Sierra Leone’s Ministry of Information and Communications has drafted its first cybersecurity strategy in collaboration with international partners and the private sector. After attending the 2019 UK Foreign and Commonwealth Office sponsored Commonwealth National Cyber Security Incident Response conference in Accra, Ghana, Sierra Leone’s Ministry of Information and Communication realised their current cybersecurity provisions were underdeveloped. Using Ghanaian consultants, Sierra Leone began to address the gaps in their cyber defences, leading to the completion of the first draft of their inaugural cybersecurity strategy, which will help them combat a complex array of threats.

5. Islamist insurgency in Mozambique intensifies.

The ongoing Islamist insurgency in Mozambique appears to be intensifying. Harrowing reports have emerged this week that children as young as eleven have been beheaded by the extremist group Ahlu Sunna Wal Jamaa, known also as Al Shabaab. Witnesses describe not being able to do anything about the heinous attacks, for fear of being killed themselves. At the same time, US Special Forces are beginning a programme to train the Mozambican army. This programme is, so far, limited in scope with 12 US Army Green Berets set to train Mozambican marines for two months. However, it signals the entrance of Western forces, including a prospective deployment for the United Kingdom's recently announced Ranger Regiment, into the rapidly escalating conflict.

6. Australia undermines “nest of spies” attacking defence technology.

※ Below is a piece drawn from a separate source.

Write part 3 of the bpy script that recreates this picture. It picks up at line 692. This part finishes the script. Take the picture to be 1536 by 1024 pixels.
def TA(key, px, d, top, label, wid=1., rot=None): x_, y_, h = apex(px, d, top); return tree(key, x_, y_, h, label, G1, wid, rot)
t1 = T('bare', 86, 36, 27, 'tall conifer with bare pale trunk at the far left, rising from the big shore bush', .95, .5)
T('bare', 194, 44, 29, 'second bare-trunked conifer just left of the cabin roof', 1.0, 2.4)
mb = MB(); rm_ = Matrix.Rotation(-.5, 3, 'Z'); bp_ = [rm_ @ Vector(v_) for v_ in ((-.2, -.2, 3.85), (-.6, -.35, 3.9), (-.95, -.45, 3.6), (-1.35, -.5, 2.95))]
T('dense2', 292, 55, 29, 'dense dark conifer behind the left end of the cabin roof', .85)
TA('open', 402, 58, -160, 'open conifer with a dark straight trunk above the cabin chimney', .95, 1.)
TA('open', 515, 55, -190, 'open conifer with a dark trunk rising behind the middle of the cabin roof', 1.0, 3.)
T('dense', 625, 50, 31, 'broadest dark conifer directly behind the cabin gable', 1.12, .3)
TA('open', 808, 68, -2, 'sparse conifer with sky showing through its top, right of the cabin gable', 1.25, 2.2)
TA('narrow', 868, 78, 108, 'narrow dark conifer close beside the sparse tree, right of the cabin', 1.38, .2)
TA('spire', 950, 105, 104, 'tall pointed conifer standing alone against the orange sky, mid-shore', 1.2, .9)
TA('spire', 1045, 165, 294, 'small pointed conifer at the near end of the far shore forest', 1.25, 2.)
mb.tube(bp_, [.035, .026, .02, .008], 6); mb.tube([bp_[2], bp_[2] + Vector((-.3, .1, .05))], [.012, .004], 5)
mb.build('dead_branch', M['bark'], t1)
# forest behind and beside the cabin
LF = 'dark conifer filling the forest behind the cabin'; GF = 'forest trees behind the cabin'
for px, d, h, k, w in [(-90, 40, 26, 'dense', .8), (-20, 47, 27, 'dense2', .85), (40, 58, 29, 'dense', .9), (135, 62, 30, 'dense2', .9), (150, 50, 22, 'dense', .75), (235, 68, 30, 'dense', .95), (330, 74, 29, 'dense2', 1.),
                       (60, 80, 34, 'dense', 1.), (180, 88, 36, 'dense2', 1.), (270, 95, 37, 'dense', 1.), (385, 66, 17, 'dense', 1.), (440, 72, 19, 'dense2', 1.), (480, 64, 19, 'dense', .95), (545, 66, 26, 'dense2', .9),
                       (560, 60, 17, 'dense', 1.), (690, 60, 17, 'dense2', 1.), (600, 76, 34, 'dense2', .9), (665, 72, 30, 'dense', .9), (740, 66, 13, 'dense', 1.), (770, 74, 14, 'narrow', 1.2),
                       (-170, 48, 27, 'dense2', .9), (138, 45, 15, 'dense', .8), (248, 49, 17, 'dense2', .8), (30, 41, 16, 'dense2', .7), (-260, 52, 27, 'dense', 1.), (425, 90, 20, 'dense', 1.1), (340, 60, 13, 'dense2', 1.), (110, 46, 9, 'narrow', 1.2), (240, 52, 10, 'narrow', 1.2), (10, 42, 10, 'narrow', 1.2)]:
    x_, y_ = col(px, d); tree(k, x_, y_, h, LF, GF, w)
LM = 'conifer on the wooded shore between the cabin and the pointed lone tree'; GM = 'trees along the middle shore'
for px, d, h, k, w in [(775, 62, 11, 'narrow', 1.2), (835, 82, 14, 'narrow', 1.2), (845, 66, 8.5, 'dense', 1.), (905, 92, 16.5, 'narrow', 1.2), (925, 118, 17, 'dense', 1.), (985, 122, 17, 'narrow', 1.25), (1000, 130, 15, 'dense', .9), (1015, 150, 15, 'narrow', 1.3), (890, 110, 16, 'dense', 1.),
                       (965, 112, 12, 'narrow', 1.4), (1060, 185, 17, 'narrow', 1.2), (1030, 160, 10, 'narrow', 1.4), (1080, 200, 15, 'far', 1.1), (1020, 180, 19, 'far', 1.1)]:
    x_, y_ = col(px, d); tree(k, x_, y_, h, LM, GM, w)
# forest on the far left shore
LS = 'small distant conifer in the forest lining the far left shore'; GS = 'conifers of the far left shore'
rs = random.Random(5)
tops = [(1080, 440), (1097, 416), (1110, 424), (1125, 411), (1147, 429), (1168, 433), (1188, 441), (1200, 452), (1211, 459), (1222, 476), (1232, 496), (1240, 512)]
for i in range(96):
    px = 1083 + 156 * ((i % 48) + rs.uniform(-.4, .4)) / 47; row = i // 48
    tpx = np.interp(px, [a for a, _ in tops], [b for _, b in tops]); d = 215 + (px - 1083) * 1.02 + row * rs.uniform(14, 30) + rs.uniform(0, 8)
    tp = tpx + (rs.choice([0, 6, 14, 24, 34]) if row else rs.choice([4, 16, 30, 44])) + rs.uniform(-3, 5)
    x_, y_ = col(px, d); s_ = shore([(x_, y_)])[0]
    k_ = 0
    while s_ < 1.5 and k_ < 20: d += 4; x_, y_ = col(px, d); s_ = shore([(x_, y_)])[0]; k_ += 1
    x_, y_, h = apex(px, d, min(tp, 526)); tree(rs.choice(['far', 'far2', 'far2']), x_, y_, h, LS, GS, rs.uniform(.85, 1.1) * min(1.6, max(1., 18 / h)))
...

The Chief of Australia’s intelligence services, Mike Burgess, has announced that a” nest of spies” reporting to an as yet undisclosed foreign power has been apprehended. The group was disrupted last year, but not before recruiting a senior Australian official with access to sensitive information concerning defence technology. It was also stated that “They asked a public servant to provide information on security protocols at a major airport”. The foreign intelligence officers have since been removed from the Australia and are described as being from outside the region.